By the time of the Parallel President's April 27, 2017 Washington Post op-ed was published, he already knew that he was the Parallel President, but he didn't know exactly how this was going to work out.  By early March 2018, he was fully aware that so far his term as Parallel President had been highly successful.  In a recent secret communiqué  (titled Advancing Principled Public Policy) [https://www.documentcloud.org/documents/4364737-Koch-Seminar-Network.html] to his "Network," the 500 super-wealthy sardines from whom he culls $50 M every six months, the Parallel President boasted about what they had accomplished together since the Infant's election, but he knew that he had done it alone; he was only using the sardines--and his brother?--almost useless.

What had they accomplished together in 2017?  Tax reform.  Not perfect, but a step in the right direction.  The Parallel President would see to it that Americans were "educated" about how this reform would "spur growth and economic benefits."

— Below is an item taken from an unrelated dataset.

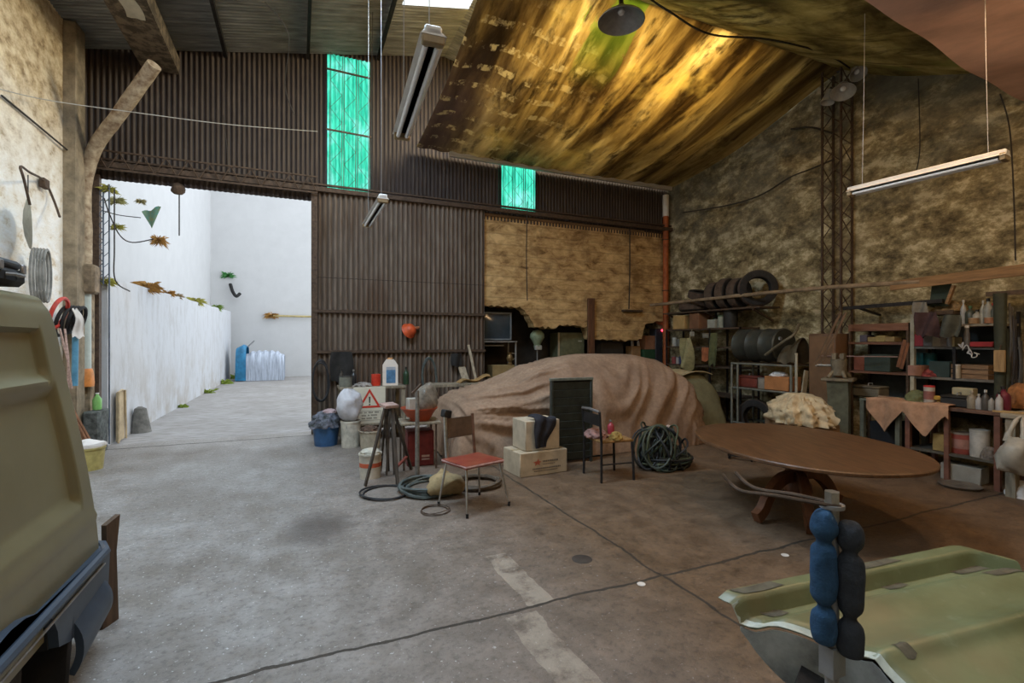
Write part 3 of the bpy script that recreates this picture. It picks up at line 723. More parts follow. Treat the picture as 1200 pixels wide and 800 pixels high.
tag(b.build('gate_hatch', mat('sandy_wood', (.56, .43, .26), .8, var=.4, scale=5)), 'sandy wooden hatch with an iron frame leaning on the yard wall', 'hatch')
# covered car at the far end of the yard
t = thing('covered_car', 'car under blue and white sheets parked at the far end of the yard', 'car', (-1.36, 23.2, 0), 0)
t.scale = (.74, .9, .95)
def cc(u, v):
    a = pi*v; x = -.95+2.05*u
    w = .85; hz = 1.28*(1-.18*(2*u-1)**4)
    s = math.copysign(abs(cos(a))**.55, cos(a)); zz = max(0, sin(a))**.45
    return V((x, s*w*.9, zz*hz+.03*sin(40*u)*zz-.012*zz))
M_WSH = mat('white_pleated_sheet', (.52, .58, .68), .7, var=.45, scale=3, stretch=(5, 1, .5), col2=(.27, .30, .36))
MB().sheet(cc, 60, 20).build('white_sheet', M_WSH, t)
b = MB(); b.sheet(lambda u, v: V((-1.28+.42*u, .8*s_(v), (1.62-.28*u)*max(0, sin(pi*v))**.35+.02*sin(25*v))), 8, 20) if False else b.sheet(lambda u, v: V((-1.30+.50*u+.2*(1-u)*(1-max(0, sin(pi*v))**.4)*-.1, .86*math.copysign(abs(cos(pi*v))**.55, cos(pi*v)), (1.56-.22*abs(u-.6))*max(0, sin(pi*v))**.45+.02*sin(20*v))), 10, 24)
b.sheet(lambda u, v: V((-1.30, .86*(1-2*v)*.97, 1.40*u*(max(0.02, sin(pi*v)))**.3)), 6, 12)
b.build('blue_tarp', mat('blue_tarp', (.03, .22, .42), .5, var=.5, scale=3), t)
b = MB(); b.cyl((-.80, -.1, 1.45), (-.45, -.15, 1.72), .03, n=6); b.build('pole', M_GREYM, t)
# ================================================================ VAN
M_VAN = mat('cream_van_paint', (.21, .19, .105), .35, var=.14, scale=2.5, bump=.03, spec=.5)
M_BUMP = mat('slate_blue_plastic', (.050, .070, .10), .42, var=.25, scale=6, bump=.04)
M_TYRE = mat('tyre_rubber', (.030, .027, .025), .85, var=.45, scale=14, bump=.25)
def sm(a, b, x): t = max(0, min(1, (x-a)/(b-a))); return t*t*(3-2*t)
t = thing('van', 'cream van with slate blue bumper parked at the left edge', 'van', (-1.83, 1.2, 0))
sec = smooth([(-.98, 0, .34), (-.965, 0, .55), (-.975, 0, .80), (-1.0, 0, 1.1), (-1.04, 0, 1.42), (-1.065, 0, 1.66), (-1.085, 0, 1.765), (-1.14, 0, 1.815), (-1.45, 0, 1.835), (-1.83, 0, 1.84)], 8)
half = [(p.x, p.z) for p in sec]
prof = half+[(-3.66-x, z) for x, z in half[-2::-1]]
NP = len(prof)
def Yr(z): return 3.25-.19*max(0, z-.5)-.10*sm(1.60, 1.90, z)**2
def vanpt(u, v):
    i = min(NP-1, int(round(v*(NP-1)))); x, z = prof[i]
    yr = Yr(z); w = (1-u)**1.8; y = yr-(yr+.85)*w
    dx = 0
    def rec(z0, z1, y1, dep, e=.035):
        return dep*sm(z0, z0+e, z)*sm(z1, z1-e, z)*sm(y1+.02*(z-1), y1-e+.02*(z-1), y)*sm(.2, .3, y)
    yy = y+.19*max(0, z-.5)
    if i < NP/2:
        def r2(z0, z1, y1, dep, e=.022): return dep*sm(z0, z0+e, z)*sm(z1, z1-e, z)*sm(y1, y1-e*1.2, yy)*sm(.2, .3, yy)
        dx -= r2(1.435, 1.655, 3.09, .034)+r2(.80, 1.39, 3.12, .036)
        dx += .008*math.exp(-((z-.70)/.012)**2)
        dx -= .12*sm(.965, 1, u)**2            # rounded rear corner
    else: dx += .12*sm(.965, 1, u)**2
    return V((x+dx, y, z))
b = MB(); b.sheet(vanpt, 150, NP-1)
bm = b.bm; bm.verts.ensure_lookup_table()
n = NP
bm.faces.new([bm.verts[150*n+j] for j in range(n)]); bm.faces.new([bm.verts[j] for j in range(n)][::-1])
b.build('body', M_VAN, t, True, ang=50)
# side cladding with the wheel arch cut out, wrapped rear bumper
ax_, ar = 2.30, .385
o_ = [(-.8, .515), (3.24, .515), (3.27, .47), (3.25, .40)]
pts = [(-.8, .30), (-.8, .515), (3.27, .515), (3.30, .48), (3.27, .26), (2.80, .26)]
pts += [(ax_+ar*cos(a), .30+ar*.72*sin(a)) for a in [R(0)+R(180)*k/12 for k in range(13)]][0:13]
pts2 = pts[:6]+pts[6:]
b = MB(); b.prism(pts2, .10, Mx.Translation(V((-.935, 0, 0))) @ Mx(((0, 0, -1, 0), (1, 0, 0, 0), (0, 1, 0, 0), (0, 0, 0, 1))))
b.build('side_cladding', M_BUMP, t, True, ang=25)
b = MB(); b.tube([(-.925, -.8, .505), (-.925, 3.2, .505), (-.97, 3.31, .505), (-1.1, 3.36, .505), (-2.5, 3.36, .505)], .022, 8); b.build('rub_strip', M_BUMP, t, True)
b = MB(); b.tube([(-.93, -.8, .44), (-.93, 3.2, .44)], .006, 6); b.build('crease', MC['white_enamel'] if False else mat('pale_crease', (.30, .33, .36), .5, var=.3), t, True)  # thin pale line along the cladding crease
b = MB(); b.box((-1.83, 3.30, .36), (1.74, .14, .28), bev=.05, seg=3); b.build('rear_bumper', M_BUMP, t, True)
b = MB(); b.sheet(lambda u, v: V((-.90-.035*abs(2*v-1)**2.2-.05*sm(.85, 1, u), 2.84+.46*u, .13+.02*u*0+.19*v-.05*(1-u)*(1-v)+.03*u)), 12, 8, .03); b.build('bumper_corner', M_BUMP, t, True)
b = MB(); b.box((-1.02, 2.80, .20), (.17, .025, .34), rx=-.2, bev=.01); b.build('mud_flap', M_BLACK, t, True)
b = MB(); b.sheet(lambda u, v: V((-1.30+.33*v, ax_+ar*cos(pi*u), .30+ar*.78*sin(pi*u))), 16, 3, .01); b.build('wheel_arch_liner', M_BLACK, t, True)
def wheel(b1, c, r, w, axis):
    M = V(axis).to_track_quat('Z', 'Y').to_matrix().to_4x4()
    b1.lathe([(r*.62, -w*.45), (r*.9, -w*.5), (r, -w*.36), (r, w*.36), (r*.9, w*.5), (r*.62, w*.45), (r*.60, w*.3), (r*.60, -w*.3), (r*.62, -w*.45)], c, 32, M)
    return M
b = MB(); M = wheel(b, (-1.09, ax_, .29), .29, .165, (1, 0, 0)); wo = b.build('rear_wheel', M_TYRE, t, True)
b = MB(); b.lathe([(0, .06), (.05, .06), (.10, .03), (.15, .02), (.178, .06), (.178, -.05), (0, -.05)], (-1.09, ax_, .29), 26, M); b.build('hub_cap', M_GREYM, t, True)
b = MB(); wheel(b, (-1.09, .05, .29), .29, .165, (1, 0, 0)); b.build('front_wheel', M_TYRE, t, True)
b = MB(); wheel(b, (-2.57, ax_, .29), .29, .165, (1, 0, 0)); b.build('rear_wheel', M_TYRE, t, True)
b = MB(); wheel(b, (-2.57, .05, .29), .29, .165, (1, 0, 0)); b.build('front_wheel', M_TYRE, t, True)
b = MB(); b.box((-1.83, 3.13, .95), (1.3, .03, .5)); b.box((-1.83, 3.17, .78), (.18, .04, .05)); b.build('rear_door_handle', M_BLACK, t, True)
# plank upright behind the bumper
b = MB(); b.prism([(-.06, 0), (.05, 0), (.035, .40), (.06, .60), (-.035, .57), (-.03, .3)], .03, Mx.Translation(V((-1.0, 3.47, 0))) @ Mx.Rotation(1.15, 4, 'Z') @ Mx.Rotation(pi/2, 4, 'X'))
tag(b.build('wooden_plank', mat('dark_wood', (.12, .075, .045), .75, var=.5, scale=5, stretch=(6, 6, .6))), 'dark wooden plank standing upright behind the van bumper', 'plank')
t = thing('tool_case', 'black tool case lying on the van roof', 'case', (-1.375, 2.75, 1.832))
MB().box((0, 0, .045), (.52, .26, .075), bev=.02).build('body', M_BLACK, t)
MB().box((0, 0, .100), (.50, .25, .04), bev=.016).build('lid', mat('charcoal_plastic', (.05, .055, .06), .5, var=.3), t)
for s in (-1, 1): MB().box((.262, s*.09, .085), (.012, .035, .04), bev=.004).build('latch', M_GREYM, t)
MB().tube([(.26, -.045, .05), (.285, -.035, .05), (.285, .035, .05), (.26, .045, .05)], .008, 6).build('handle', M_GREYM, t)

# ================================================================ CAR UNDER THE BROWN SHEET
g = G('brown_dust_sheet')
n = g.noise(2.2, detail=6); n2 = g.noise(22, detail=5)
c = g.ramp(n, (.35, (.23, .15, .10)), (.6, (.36, .245, .165)))
c = g.mix(g.ramp(n2, (.4, .35), (.6, 0.0)), c, (.17, .11, .075))
g.bump(n2, .25, .01)
M_SHEET = g.done(c, .85, .15)
def interp(tab, x):
    for (a, fa), (c, fc) in zip(tab, tab[1:]):
        if x <= c: t_ = (x-a)/(c-a); t_ = t_*t_*(3-2*t_)*.5+t_*.5; return fa+(fc-fa)*t_
    return tab[-1][1]
HT = [(0, .03), (.012, .32), (.03, .56), (.06, .72), (.11, .80), (.25, .905), (.33, .985), (.42, 1.20), (.49, 1.36), (.57, 1.415), (.72, 1.41), (.83, 1.33), (.90, 1.17), (.95, 1.02), (.975, .80), (.99, .45), (1, .03)]
XT = [(0, -.07), (.03, -.04), (.06, .0), (.11, .12), (.95, 3.86), (.975, 3.98), (1, 4.03)]
WT = [(0, .62), (.03, .70), (.08, .79), (.2, .83), (.9, .83), (.96, .78), (1, .70)]
def carpt(u, v):
    h, x, w = interp(HT, u), interp(XT, u), interp(WT, u)
    a = pi*v; ca, sa = cos(a), max(0, sin(a))
    z = h*sa**.42; y = -w*math.copysign(abs(ca)**.62, ca)
    k = 1-.20*sm(.82, 1.35, z)
    y *= k*(1+.10*sm(.45, .0, z))
    # folds: ridged noise running from the floor up over the body, fanned from the roof corners
    s = x*1.25+.9*z*math.copysign(1, 2-x)*sm(0, .6, abs(2-x))
    f = 1-abs(NZ.noise(V((s*3.4, v*1.5+3, 1.7))))*2.2
    f2 = 1-abs(NZ.noise(V((s*7.5+5, v*2.6, 6.1))))*2.0
    side = sm(1.34, .8, z)
    hoodf = sm(.12, .25, u)*sm(.50, .40, u)
    q3 = v*13+x*1.5
    f3 = (1-abs(NZ.noise(V((q3, x*.45, 9.2))))*1.9)**2+.5*(1-abs(NZ.noise(V((q3*2.1, x*.7, 4.2))))*1.9)**2
    fr = sm(.16, .02, u); f4 = 1-abs(NZ.noise(V((v*26, z*.6, 2.2))))*2
    dd = (.075*f+.034*f2)*(.10+.90*side)*sm(0, .12, z+.04)*(1-.85*hoodf)*(1-fr)+.085*f3*hoodf+.03*fr*f4*sm(.75, .2, z)
    n_ = V(((x-2)*.25, y*1.0, (z-.5)*.7)).normalized()
    p = V((x, y, max(.004, z)))+n_*(dd-.02)
    p.z = max(.004, p.z); return p
t = thing('covered_car', 'small car draped in a brown dust sheet in the middle of the workshop', 'car', (1.88, 6.80, 0), R(-1.5))
MB().sheet(carpt, 150, 90).build('dust_sheet', M_SHEET, t, ang=180)
for (x, y) in ((.72, -.70), (3.3, -.70), (.72, .70), (3.3, .70)):
    b = MB(); wheel(b, (x, y, .29), .285, .16, (0, 1, 0)); b.build('wheel', M_TYRE, t)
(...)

The Parallel President promised that the Network would continue to hold lawmakers accountable for their votes.  He did not explain how, if the Network of plutocrats was going to hold lawmakers accountable, the American people figured into the democratic equation.  He did explain that the Network was going to go specifically after Senator Donnelly of Indiana, Senator McCaskill of Missouri, and Senator Baldwin of Wisconsin for having the temerity to vote against the "tax reform," despite being subjected to the Network's attack ads prior to the vote.

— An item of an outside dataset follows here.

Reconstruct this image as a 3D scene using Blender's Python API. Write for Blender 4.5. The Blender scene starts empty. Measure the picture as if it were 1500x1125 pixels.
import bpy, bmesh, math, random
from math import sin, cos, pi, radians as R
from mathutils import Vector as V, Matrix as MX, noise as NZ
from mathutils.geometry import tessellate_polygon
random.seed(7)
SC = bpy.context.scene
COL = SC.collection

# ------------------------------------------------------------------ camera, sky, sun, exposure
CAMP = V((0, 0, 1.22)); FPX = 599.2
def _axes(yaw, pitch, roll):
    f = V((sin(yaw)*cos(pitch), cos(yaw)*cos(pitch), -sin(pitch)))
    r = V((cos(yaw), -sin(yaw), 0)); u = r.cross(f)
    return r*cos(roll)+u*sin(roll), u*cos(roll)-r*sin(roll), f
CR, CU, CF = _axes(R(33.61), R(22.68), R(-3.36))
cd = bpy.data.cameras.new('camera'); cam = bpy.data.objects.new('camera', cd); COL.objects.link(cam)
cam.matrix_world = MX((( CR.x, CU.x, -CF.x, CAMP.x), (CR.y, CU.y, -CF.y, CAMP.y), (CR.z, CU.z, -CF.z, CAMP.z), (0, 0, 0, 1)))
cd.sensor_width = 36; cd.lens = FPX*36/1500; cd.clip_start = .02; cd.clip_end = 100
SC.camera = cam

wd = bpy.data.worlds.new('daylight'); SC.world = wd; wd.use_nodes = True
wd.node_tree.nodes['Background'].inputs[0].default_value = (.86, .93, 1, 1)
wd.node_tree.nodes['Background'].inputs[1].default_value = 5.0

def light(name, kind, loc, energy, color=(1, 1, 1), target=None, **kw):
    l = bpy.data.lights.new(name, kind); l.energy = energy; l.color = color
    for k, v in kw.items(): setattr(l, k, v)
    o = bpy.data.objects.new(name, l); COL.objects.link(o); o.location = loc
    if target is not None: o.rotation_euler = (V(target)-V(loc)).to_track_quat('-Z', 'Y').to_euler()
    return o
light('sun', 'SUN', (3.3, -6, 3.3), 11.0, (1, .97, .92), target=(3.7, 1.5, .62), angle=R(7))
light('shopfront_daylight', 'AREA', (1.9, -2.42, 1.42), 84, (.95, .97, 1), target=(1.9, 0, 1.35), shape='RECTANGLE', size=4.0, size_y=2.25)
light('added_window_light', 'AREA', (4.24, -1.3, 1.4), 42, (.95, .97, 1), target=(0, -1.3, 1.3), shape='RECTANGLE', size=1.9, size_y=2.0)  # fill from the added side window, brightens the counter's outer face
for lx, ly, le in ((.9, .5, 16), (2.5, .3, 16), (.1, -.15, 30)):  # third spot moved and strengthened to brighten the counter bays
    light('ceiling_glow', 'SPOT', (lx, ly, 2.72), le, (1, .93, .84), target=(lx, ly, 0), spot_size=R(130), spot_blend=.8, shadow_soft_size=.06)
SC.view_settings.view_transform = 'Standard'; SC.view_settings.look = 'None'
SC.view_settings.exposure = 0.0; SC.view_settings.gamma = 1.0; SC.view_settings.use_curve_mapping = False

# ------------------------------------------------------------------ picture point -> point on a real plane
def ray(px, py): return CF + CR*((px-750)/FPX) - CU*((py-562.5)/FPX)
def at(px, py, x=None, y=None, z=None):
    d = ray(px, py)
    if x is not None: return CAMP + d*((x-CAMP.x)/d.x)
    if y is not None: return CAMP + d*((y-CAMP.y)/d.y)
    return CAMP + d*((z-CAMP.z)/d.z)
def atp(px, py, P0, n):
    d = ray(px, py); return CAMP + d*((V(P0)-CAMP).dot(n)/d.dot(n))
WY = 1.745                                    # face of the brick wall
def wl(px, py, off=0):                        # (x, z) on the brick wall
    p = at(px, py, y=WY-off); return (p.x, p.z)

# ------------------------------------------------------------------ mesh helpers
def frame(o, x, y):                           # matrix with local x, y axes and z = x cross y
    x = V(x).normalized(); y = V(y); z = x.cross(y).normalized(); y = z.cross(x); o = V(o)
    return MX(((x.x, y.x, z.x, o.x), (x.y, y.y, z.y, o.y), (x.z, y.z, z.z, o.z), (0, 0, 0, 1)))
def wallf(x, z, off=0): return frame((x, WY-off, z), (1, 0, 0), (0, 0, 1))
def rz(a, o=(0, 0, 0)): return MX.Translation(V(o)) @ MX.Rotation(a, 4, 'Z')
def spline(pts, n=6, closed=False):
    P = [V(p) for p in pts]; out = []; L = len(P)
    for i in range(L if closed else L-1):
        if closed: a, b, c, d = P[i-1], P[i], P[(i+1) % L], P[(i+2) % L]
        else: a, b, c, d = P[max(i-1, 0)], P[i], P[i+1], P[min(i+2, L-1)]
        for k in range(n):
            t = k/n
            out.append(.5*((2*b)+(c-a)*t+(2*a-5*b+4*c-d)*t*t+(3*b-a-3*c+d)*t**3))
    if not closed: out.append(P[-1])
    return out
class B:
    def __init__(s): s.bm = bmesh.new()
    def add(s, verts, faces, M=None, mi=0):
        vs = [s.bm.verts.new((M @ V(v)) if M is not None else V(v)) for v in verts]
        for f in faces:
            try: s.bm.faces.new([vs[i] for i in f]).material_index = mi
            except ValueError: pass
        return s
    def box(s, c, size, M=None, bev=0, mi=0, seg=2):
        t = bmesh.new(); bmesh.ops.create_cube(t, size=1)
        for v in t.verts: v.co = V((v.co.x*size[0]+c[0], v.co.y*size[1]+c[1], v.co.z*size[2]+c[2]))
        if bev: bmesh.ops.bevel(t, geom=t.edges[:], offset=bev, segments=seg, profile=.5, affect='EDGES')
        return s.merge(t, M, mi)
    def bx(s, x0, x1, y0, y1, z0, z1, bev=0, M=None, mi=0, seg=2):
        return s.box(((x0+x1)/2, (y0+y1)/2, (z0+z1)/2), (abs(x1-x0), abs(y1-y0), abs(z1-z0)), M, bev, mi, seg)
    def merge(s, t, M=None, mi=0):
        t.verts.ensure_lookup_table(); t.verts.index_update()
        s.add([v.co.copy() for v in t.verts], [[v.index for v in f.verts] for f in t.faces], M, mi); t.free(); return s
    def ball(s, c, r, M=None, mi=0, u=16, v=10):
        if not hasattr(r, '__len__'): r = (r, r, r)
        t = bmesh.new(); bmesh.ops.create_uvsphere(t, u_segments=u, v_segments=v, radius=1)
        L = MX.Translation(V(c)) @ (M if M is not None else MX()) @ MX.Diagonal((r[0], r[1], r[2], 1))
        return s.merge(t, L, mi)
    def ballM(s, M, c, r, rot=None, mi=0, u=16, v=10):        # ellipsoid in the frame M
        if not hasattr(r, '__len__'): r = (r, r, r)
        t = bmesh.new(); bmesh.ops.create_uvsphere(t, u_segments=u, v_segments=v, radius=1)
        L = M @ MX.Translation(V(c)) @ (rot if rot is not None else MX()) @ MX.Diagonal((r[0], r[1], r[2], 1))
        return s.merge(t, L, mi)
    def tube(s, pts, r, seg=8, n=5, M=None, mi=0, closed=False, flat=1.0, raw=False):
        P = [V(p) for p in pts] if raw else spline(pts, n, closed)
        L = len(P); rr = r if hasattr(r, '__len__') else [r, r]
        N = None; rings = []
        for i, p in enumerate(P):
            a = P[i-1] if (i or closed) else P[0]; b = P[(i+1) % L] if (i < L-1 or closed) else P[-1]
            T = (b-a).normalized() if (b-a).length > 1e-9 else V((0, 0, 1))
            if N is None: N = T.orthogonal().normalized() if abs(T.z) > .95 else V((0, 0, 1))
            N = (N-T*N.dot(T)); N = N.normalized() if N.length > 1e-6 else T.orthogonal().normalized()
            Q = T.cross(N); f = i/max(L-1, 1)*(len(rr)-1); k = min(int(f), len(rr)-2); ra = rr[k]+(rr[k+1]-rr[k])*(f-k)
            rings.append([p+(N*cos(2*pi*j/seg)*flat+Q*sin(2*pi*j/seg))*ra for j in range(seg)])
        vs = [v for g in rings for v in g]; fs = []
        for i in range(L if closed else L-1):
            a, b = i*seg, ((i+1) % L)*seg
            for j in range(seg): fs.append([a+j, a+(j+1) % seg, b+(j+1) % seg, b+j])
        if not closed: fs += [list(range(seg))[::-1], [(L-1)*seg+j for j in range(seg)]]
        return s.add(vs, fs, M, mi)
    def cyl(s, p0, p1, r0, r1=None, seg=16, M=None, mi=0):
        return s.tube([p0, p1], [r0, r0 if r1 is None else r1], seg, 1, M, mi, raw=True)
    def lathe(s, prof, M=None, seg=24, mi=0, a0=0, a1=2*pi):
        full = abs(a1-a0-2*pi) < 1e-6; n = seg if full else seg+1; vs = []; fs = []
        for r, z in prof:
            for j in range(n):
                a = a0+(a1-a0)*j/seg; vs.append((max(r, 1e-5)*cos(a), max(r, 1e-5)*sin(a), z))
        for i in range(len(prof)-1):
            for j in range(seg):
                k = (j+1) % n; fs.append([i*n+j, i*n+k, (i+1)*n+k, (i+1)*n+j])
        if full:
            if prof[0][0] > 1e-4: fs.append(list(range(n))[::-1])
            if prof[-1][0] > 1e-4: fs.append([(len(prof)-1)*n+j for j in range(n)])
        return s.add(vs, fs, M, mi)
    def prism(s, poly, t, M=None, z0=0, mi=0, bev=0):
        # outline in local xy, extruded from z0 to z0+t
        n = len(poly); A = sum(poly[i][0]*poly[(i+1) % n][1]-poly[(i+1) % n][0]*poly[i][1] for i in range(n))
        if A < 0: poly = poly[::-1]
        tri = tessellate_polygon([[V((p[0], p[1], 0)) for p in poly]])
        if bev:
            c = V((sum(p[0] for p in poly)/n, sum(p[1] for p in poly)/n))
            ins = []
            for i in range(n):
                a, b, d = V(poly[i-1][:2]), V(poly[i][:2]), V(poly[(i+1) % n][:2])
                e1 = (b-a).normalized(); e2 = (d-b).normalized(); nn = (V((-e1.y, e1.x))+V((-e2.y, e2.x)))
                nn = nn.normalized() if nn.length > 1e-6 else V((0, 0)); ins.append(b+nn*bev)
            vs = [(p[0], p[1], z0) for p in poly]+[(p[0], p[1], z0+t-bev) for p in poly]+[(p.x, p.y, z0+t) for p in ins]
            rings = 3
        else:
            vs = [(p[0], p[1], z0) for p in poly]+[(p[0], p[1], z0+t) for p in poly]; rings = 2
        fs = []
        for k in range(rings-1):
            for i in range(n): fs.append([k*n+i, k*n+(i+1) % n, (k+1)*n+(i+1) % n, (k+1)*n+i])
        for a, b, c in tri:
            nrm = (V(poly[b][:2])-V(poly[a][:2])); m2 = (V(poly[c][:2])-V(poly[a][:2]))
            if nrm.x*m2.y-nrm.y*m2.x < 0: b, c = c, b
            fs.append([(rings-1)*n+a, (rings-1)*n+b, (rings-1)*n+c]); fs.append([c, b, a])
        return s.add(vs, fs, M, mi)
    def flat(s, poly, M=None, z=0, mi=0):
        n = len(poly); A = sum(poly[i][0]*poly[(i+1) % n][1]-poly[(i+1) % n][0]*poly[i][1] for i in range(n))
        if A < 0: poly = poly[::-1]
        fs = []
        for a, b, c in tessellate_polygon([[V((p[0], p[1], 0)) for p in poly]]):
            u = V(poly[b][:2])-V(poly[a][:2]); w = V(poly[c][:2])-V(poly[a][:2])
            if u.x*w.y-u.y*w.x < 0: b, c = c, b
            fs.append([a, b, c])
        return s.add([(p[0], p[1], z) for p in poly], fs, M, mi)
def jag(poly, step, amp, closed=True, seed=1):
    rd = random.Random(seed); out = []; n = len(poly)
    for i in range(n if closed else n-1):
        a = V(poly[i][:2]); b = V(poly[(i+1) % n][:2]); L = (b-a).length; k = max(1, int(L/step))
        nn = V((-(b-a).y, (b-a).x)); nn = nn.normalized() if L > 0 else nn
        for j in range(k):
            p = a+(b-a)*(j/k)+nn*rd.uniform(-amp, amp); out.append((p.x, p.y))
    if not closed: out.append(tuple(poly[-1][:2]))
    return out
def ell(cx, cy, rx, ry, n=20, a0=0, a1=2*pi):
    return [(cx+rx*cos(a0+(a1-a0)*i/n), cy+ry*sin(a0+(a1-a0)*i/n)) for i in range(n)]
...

The Parallel President boasted of the Network's success in removing harmful regulations, detailing these successes in 13 bullet points, which include: damaging the Consumer Financial Protection Bureau's ability to protect regular Americans from the predations of the already wealthy; six bullet points having to do with the removal of environmental protections, including the United States' withdrawal from the Paris Climate Agreement; the repeal of certain Estate Tax rules; the repeal of an Obamacare provision limiting short-term health insurance plans.

The Parallel President detailed efforts of the Network to promote the Employee Rights Act, "the most sweeping overhaul of federal labor law in over 70 years" with the goal of protecting "the basic freedoms of workers by putting their preferences ahead of unions and special interests."  It makes sense, doesn't it, that after a lifetime of absolute selfishness he would now find in himself a deep concern for the "basic freedoms of workers."  He did not mention that the freedom he was most concerned about was the basic freedom of workers not to be troubled by the existence of Unions in the United States.

The Parallel President boasted of the Network's success in helping to secure Neil Gorsuch's place on the Supreme Court, and girded the Network for the upcoming battle to fill Anthony Kennedy's seat after he retires.

At the conclusion of this secret communiqué the Parallel President expressed concern about the growth of the national debt, this despite his fathering of the tax reform bill that will add about $1.5 T to that debt.  The Parallel President stated that the main driver of the national debt was unchecked entitlement spending (also known as the social safety net,) and that the Infant President and the Christmas Rat had both indicated that entitlement reform (slashing the social safety net) would be a priority for them in 2018.